Sept 17 postal ballot hugely significant after 12 year high in strike days

It is a fairly safe bet the 160,000 men and women who deliver our letters will vote to walk out over pay this month in their own postal ballot. When the returned slips are counted on September 17, the result will pose a major headache for Royal Mail bosses and Patricia Hewitt who, as trade secretary, is custodian of the publicly owned service.

The picketing of sorting offices and the downing of bags would also confirm the return of the strike as a prominent feature of UK industrial relations. Official statistics recorded 1,323,000 working days spent on strike last year, the highest since 1990, as firefighters and local government staff lit the braziers. The total was more than double the 525,100 counted in 2001 and over twice an annual average of 496,000 in the previous decade.

Last year's figure remains small beer compared with the eras when epic clashes between labour and capital dominated domestic politics. In the 1980s, an annual average of 7.2m days were spent on strike, although that was a fall on the 12.9m in the 1970s. Strikes occupied 24m days alone in 1972 (45% in the pits) during Ted Heath's spell in Downing Street and 27m in 1984 (this time 80% in the pits) when Margaret Thatcher took on the miners.

Upwards of 29m working days were spent on strike in 1979, a postwar record, and the total is regularly, if wrongly, pinned on the so-called winter of discontent during the fag end of Jim Callaghan's administration.

Just over half of the 29m strike days were, in fact, accumulated during a national engineering dispute after Mrs Thatcher had moved into No 10 as employees, in what was then still a sizeable manufacturing sector, demanded a shorter working week.

Even those years appear relatively harmonious, however, compared with the big daddy of industrial conflagrations – the 1926 General Strike and lengthy miners' dispute of the same year – which saw an incredible 162m days spent away or locked out from work.

Yet the 12-year strike high of last year may prove significant as employers and union leaders both predict an upsurge in industrial action. Were the first national firefighters' strike for a quarter of a century, and the first-ever joint national strike by blue and white collar council workers, the first concrete evidence of a new wave of militancy? That is certainly the view of the 370 big companies, collectively employing 1.7m people, and 22 trade unions covered by a survey released this week by the law firm DLA. A third of public sector employers, half of those in the private sector and two-thirds in the recently privatised sector, are braced for a surge in strike ballots and stoppages in the coming 12 months.

Such a forecast would mean more lucrative work for lawyers, advising managers on how to exploit loopholes in complex balloting regulations to scupper strikes, but it may also be correct.
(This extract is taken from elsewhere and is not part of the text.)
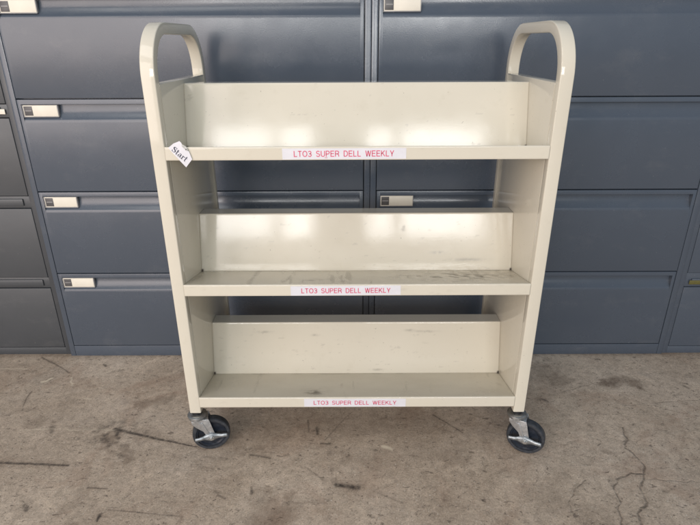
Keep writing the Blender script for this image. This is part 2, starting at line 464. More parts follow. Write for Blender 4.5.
def side_panel():
    b = MB()
    # sheet between the uprights, folded over along its top edge
    b.box(-WO+.004, -WI-.0001, .0252, DEP-.0252, ZB+.012, ZP, .0014)
    # weld beads along the uprights
    b.box(-WI-.0012, -WI+.0004, .0244, .0262, ZB+.02, ZP-.004, .0004, 1)
    b.box(-WI-.0012, -WI+.0004, DEP-.0262, DEP-.0244, ZB+.02, ZP-.004, .0004, 1)
    return b.me('side_panel')

def mirrored(src, name):
    me2 = src.copy(); me2.transform(Matrix.Scale(-1, 4, (1, 0, 0))); me2.flip_normals(); me2.name = name
    return me2

sf = side_frame(); link('side_frame', sf, M['cream'], cart)
link('side_frame', mirrored(sf, 'side_frame'), None, cart)
sp = side_panel(); link('side_panel', sp, M['cream'], cart)
link('side_panel', mirrored(sp, 'side_panel'), None, cart)

def sheet(name, prof, x0, x1, nx, thick, fgrime):
    """profile (y,z) swept along x; fgrime(X, S) -> grime, film with S the run along the profile"""
    prof = np.array(prof); seg = np.hypot(*np.diff(prof, axis=0).T); S = np.concatenate([[0], np.cumsum(seg)])
    xs = np.linspace(x0, x1, nx)
    X, SS = np.meshgrid(xs, S)
    Yp = np.repeat(prof[:, 0:1], nx, 1); Zp = np.repeat(prof[:, 1:2], nx, 1)
    n1 = len(prof)
    vs = np.stack([X.ravel(), Yp.ravel(), Zp.ravel()], 1)
    idx = np.arange(n1*nx).reshape(n1, nx)
    fs = np.stack([idx[:-1, :-1], idx[:-1, 1:], idx[1:, 1:], idx[1:, :-1]], -1).reshape(-1, 4)
    me = bpy.data.meshes.new(name); me.from_pydata(vs.tolist(), [], fs.tolist()); me.update()
    g, f = fgrime(X, SS)[:2]; du = fgrime(X, SS)[2] if len(fgrime(X, SS)) > 2 else np.zeros_like(X)
    attr(me, 'dust_shade', du)
    attr(me, 'grime_notch', np.clip(g, 0, 1)); attr(me, 'film', np.clip(f, 0, 1))
    shade(me, 40)
    return me

def fine(a, b, step=.0028):
    n = max(2, int(math.hypot(b[0]-a[0], b[1]-a[1])/step))
    return [(a[0]+(b[0]-a[0])*k/n, a[1]+(b[1]-a[1])*k/n) for k in range(1, n+1)]

LT = (.8419, .5104, .1795); LB = (.8123, .4803, .1484)
DF, DT, PT, PF, FL = .159, .1961, .1185, -.0325, .046
for si in range(3):
    lt, lb = LT[si], LB[si]
    w = WI+.0004
    r = .0028
    sl = math.atan2(PF, DF)
    prof = [(.014, lb), (.0015, lb), (.0004, lb+.0005), (0, lb+.0016)] + fine((0, lb+.0016), (0, lt-r), .003)
    for k in range(1, 5):
        a = (math.pi/2)*k/4; prof.append((r-r*math.cos(a), lt-r+r*math.sin(a)))
    prof += fine((r, lt), (DF, lt+PF))
    s_lip = .0155+(lt-lb)
    def gshelf(X, S, si=si):
        u = S-s_lip                       # metres in from the lip
        on = (u > 0).astype(float)
        Ld = .16
        g = np.zeros_like(X)
        st = vnoise(X*60, S*9, 11+si, 4)
        amount = (.78, .60, .72)[si]
        g += on*np.clip((st-amount)*4, 0, .3)
        f = on*np.clip(vnoise(X*7, S*14, 21+si, 4)*1.5-.45, 0, 1)*(.25, .42, .42)[si]
        f += on*.16*(si > 0)
        if si == 1:      # dark scuffing near the right end of the middle shelf
            zone = np.exp(-((X-.26)/.14)**2)*np.exp(-((u-.085)/.05)**2)
            g += on*zone*np.clip(vnoise(X*52+S*60, S*75-X*22, 33, 3)*3.6-1.5, 0, 1)*.8
            g += on*np.exp(-((X+.115)/.022)**2)*np.exp(-((u-.05)/.012)**2)*np.clip(vnoise(X*120, S*200, 5, 2)*3-1.1, 0, 1)*.9
            g += on*np.clip(1.3-np.abs(u-.158)/.004, 0, 1)*np.clip(vnoise(X*30, S*30, 8, 2)*3-1.3, 0, 1)*.7
        if si == 2:
            g += on*np.exp(-((X+.115)/.03)**2)*np.exp(-((u-.03)/.018)**2)*np.clip(vnoise(X*90, S*140, 6, 3)*3-1.1, 0, 1)*1.0
            g += on*np.clip(1.2-np.abs(u-.155)/.005, 0, 1)*np.clip(vnoise(X*22, S*20, 9, 2)*3-1.7, 0, 1)*.6
            zone = np.exp(-((np.abs(X)-.36)/.05)**2)*np.exp(-((u-.09)/.05)**2)
            g += on*zone*np.clip(vnoise(X*70, S*90, 41, 3)*3-1.9, 0, 1)*.5
        # seam with the side panels; dark of the open rear-corner notches painted as spots
        e = w-np.abs(X)
        g += on*np.clip(1-e/.0035, 0, 1)*.2
        g += (np.hypot(e-.003, u-.157) < .0045)*.95
        # lip: dirt along its lower edge and a few scratches
        g += (1-on)*np.clip(vnoise(X*35, S*160, 70+si, 3)*4-2.9, 0, 1)*.14
        return g, f
    sh = link('shelf', sheet('shelf', prof, -w, w, 300, .0014, gshelf), M['cream'], cart)
    md = sh.modifiers.new('gauge', 'SOLIDIFY'); md.thickness = .0014; md.offset = -1
    nrm = (math.sin(math.atan2(DT-DF, PT-PF)))
    foot = (DF-.0004, lt+PF-.0008); top = (DT, lt+PT)
    tr = .0022
    dy, dz = top[0]-foot[0], top[1]-foot[1]; L = math.hypot(dy, dz); dy /= L; dz /= L
    p = [foot]+fine(foot, (top[0]-dy*tr, top[1]-dz*tr))
    p += [(top[0]+.0003, top[1]-.0008), (top[0]+.0011, top[1]-.0002), (top[0]+.0024, top[1])]
    p += fine((top[0]+.0024, top[1]), (top[0]+FL, top[1]), .006)
    p += [(top[0]+FL+.0012, top[1]-.0012), (top[0]+FL+.0012, top[1]-.013)]
    def gpanel(X, S, si=si, L=L):
        up = S < L
        g = up*np.clip((vnoise(X*40, S*110, 51+si, 4)-(.80, .79, .78)[si])*6, 0, .16)
        # short horizontal rubs
        for k in range((3, 5, 8)[si]):
            rr = random.Random(si*100+k)
            cx, cs, ln = rr.uniform(-.38, .38), rr.uniform(.01, .14), rr.uniform(.003, .02)
            sl_ = rr.uniform(-.15, .15)
            g += up*np.exp(-((X-cx)/ln)**2)*np.exp(-((S-cs-sl_*(X-cx))/.0022)**2)*rr.uniform(.05, .18)*np.clip(vnoise(X*220, S*260, k, 2)*2.6-.9, 0, 1)
        if si == 2:
            for cx, cs, ln in ((.20, .128, .03), (.155, .132, .012), (.06, .012, .016), (-.12, .118, .01), (-.27, .128, .02)):
                g += up*np.exp(-((X-cx)/ln)**2)*np.exp(-((S-cs)/.003)**2)*.4*np.clip(vnoise(X*160, S*160, 3, 2)*2.4-.4, 0, 1)
        if si == 1:
            for cx, cs, ln in ((.125, .112, .006), (.127, .120, .003), (.22, .05, .02), (.30, .03, .04)):
                g += up*np.exp(-((X-cx)/ln)**2)*np.exp(-((S-cs)/.004)**2)*.45*np.clip(vnoise(X*160, S*160, 3, 2)*2.4-.4, 0, 1)
        e = w-np.abs(X)
        g += up*np.clip(1-e/.0018, 0, 1)*.08
        g += up*(np.hypot(e-.002, S-.002) < .0042)*.95  # dark of the open corner notch painted at the panel foot
        f = up*.03*np.ones_like(X)
        return g, f, (S >= L+.001)*(.55+.3*vnoise(X*9, S*40, 77+si, 3))  # flange tops greyed to stand in for shade and dark reflections
    bp = link('back_panel', sheet('back_panel', p, -w, w, 240, .0014, gpanel), M['cream'], sh)
    md = bp.modifiers.new('gauge', 'SOLIDIFY'); md.thickness = .0014; md.offset = -1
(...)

A new, assertive, more confident generation of left-leaning trade union general secretaries was elected to lead their members rather than hold them back.
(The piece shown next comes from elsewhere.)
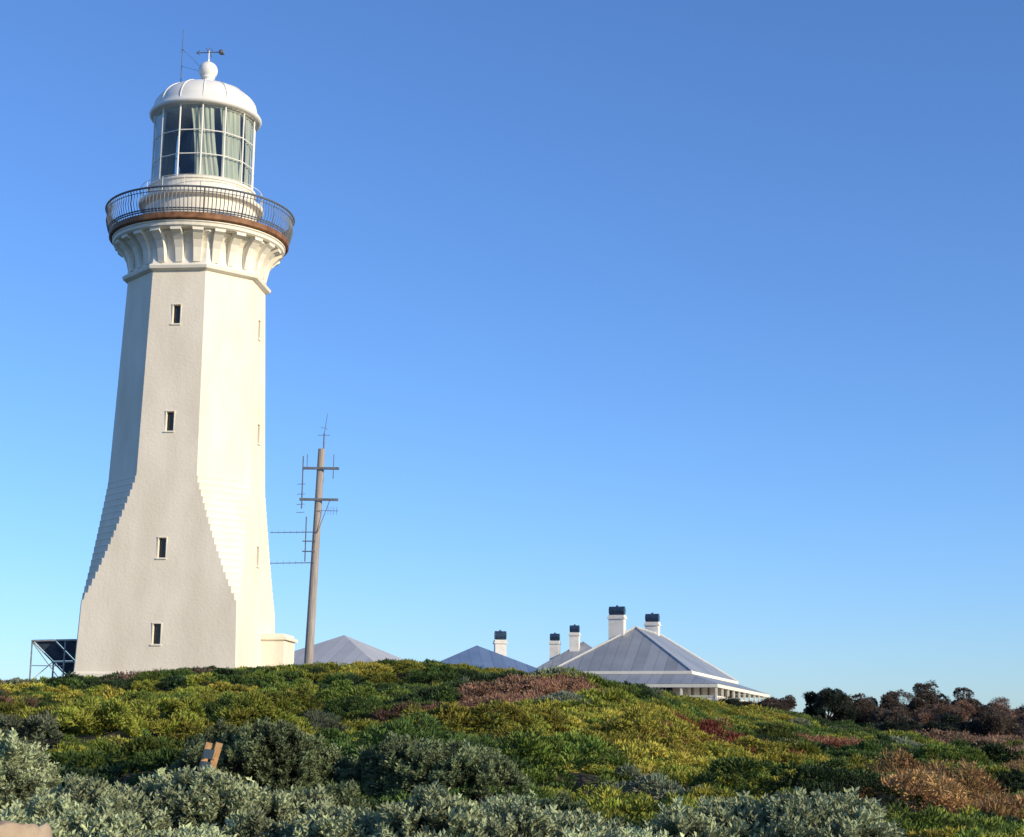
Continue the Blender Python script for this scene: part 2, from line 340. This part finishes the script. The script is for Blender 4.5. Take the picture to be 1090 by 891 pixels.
def rosemary(cx,cy,top,rx,ry=None,tintc=(.15,.19,.125),sc=.20,name='coastal_rosemary_shrub'):
    ry=ry or rx; z0=zat(cx,cy); h=max(top-z0,.4)
    e=MB()
    for k in range(7):
        t=k*.9+random.random(); e.cyl((cx,cy,z0-.1),(cx+math.cos(t)*rx*.6,cy+math.sin(t)*ry*.6,z0+h*random.uniform(.4,.7)),.035,.01,6)
    par=e.obj(name,M_bark)
    P_,Nn,D=lobed_points(cx,cy,z0,rx,ry,h,11,115)
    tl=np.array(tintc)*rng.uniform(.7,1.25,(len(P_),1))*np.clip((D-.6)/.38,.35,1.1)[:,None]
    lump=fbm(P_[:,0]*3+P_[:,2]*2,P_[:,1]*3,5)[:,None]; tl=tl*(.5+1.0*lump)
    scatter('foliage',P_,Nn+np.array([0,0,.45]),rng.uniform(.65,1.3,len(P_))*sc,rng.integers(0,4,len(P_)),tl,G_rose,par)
for a in [(-3.0,14,-.14,1.05),(-3.0,20,.26,1.0),(-5.15,16,.24,.75),(-.75,20,.18,1.0),(-1.25,13,-.34,1.0),(.45,14,-.42,.9),(1.95,14,-.31,1.05),
          (-3.6,12.3,-.42,.85),(-2.2,11.6,-.48,.8),(-.45,12,-.50,.75),(1.1,12.2,-.52,.75),(-1.9,17,-.40,.6),(-4.3,17.4,-.4,.45),(.35,17,-.5,.6),(-6.6,19,.0,1.0),(2.6,12.6,-.66,.5),(-3.9,11,-.60,.6),(-2.3,15.2,-.30,.7)]:
    g=(.25,.28,.155)
    if a[1]>=17: g=(.13,.16,.075)
    q=random.uniform(.75,1.2); g=tuple(c*q for c in g)
    rosemary(*a,tintc=g)
# coastal scrub trees
def tree(name,cx,cy,top,rx,tintc,twig=.2,dens=60,sc=.38,lean=.4):
    z0=zat(cx,cy); h=max(top-z0,.5); e=MB(); root=Vector((cx,cy,z0-.2)); fork=Vector((cx-lean*.3,cy,z0+h*.25)); e.cyl(root,fork,.12,.09,8)
    tips=[]
    for k in range(8):
        t=k*.8+random.random()*.5; q=random.uniform(.35,.95); m_=fork+Vector((math.cos(t)*rx*q*.5,math.sin(t)*rx*q*.5,h*.2)); tp=Vector((cx+math.cos(t)*rx*q,cy+math.sin(t)*rx*q,z0+h*random.uniform(.4,.95)))
        e.cyl(fork,m_,.07,.045,6); e.cyl(m_,tp,.045,.012,6); tips+=[tp,(m_+tp)/2+Vector((0,0,.1))]
    tips.append(Vector((cx,cy,z0+h*.9)))
    par=e.obj(name,M_bark)
    P_=[];Nn=[]
    for tp in tips:
        k=int(dens*.38); v=rng.normal(size=(k,3)); v/=np.linalg.norm(v,axis=1,keepdims=True); r=rng.uniform(.3,1,(k,1))*rx*.31*random.uniform(.6,1.25)
        P_.append(np.array(tp)+v*r*np.array([1.15,1.15,.75])); Nn.append(v)
    P_=np.concatenate(P_);Nn=np.concatenate(Nn); P_[:,2]=np.minimum(P_[:,2],top+.35)
    tl=np.array(tintc)*rng.uniform(.6,1.35,(len(P_),1)); vid=rng.integers(0,4,len(P_)); vid[rng.random(len(P_))<twig]=4
    scatter('foliage',P_,Nn+np.array([0,0,.4]),rng.uniform(.6,1.2,len(P_))*sc,vid,tl,G_heath,par)
DK=(.030,.040,.028); BR=(.21,.13,.088); DB=(.095,.072,.055)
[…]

Politically, the shine is off New Labour. The new breed of union leaders is prepared to challenge privatisation and pay restraint, dismissive of warnings from the Labour hierarchy that they could let the Tories back in.

Economically, skill shortages and near full-employment in large parts of the country have exposed as hollow threats to sack strikers. Industrially, the heavily promoted concept of social partnership is breaking down as the competing interests of employees and employers underline how both sides do not always share common goals.

The staff of collapsed no-win, no-fee personal injury firm The Accident Group found themselves with no-job, no-pay when they were sacked without warning by text message in May before a strike ballot was discussed.

British Airways check-in staff walked out on unofficial strike at Heathrow in July in order to pre-empt management plans to impose electronic timekeeping.

An analysis of days spent on strike last year published in June's Labour Market Trends by an official in the office for national statistics noted that, although the 1,323,000 working days was a 12-year high, the number of stoppages was the lowest on record. There were just 146 labour disputes in 2002 that resulted in stoppages, with just two of the disputes, the firefighters and a one-day council strike, accounting for around 60% of the strike days.

Pay disputes contributed 89% of the total days; working conditions and supervision another 8%. Expressed as a proportion of potential working days, just one in every 3,900 was spent on strike. The apparent contradiction – strikes simultaneously up and down – is acknowledged by the experts behind this week's report. Mark Leach, co-author of the DLA survey, says: "Official statistics for days lost are the highest in over a decade, but fewer strikes in total have contributed to heavier losses.

"With a call by certain union leaders for coordinated action, it's possible we will see a greater intensity to strike action in relation to issues such as pay, pensions and public sector reform."

Perhaps trade unions are better organised; calling and financing only disputes they calculate they can win.

The first six months of 2003 saw 186,000 days lost on strike – comfort to those who hope that last year's jump was an aberration. The answer may lie with Royal Mail bosses and Ms Hewitt – any strike by the 160,000 who deliver our letters suggests that something really has changed out there.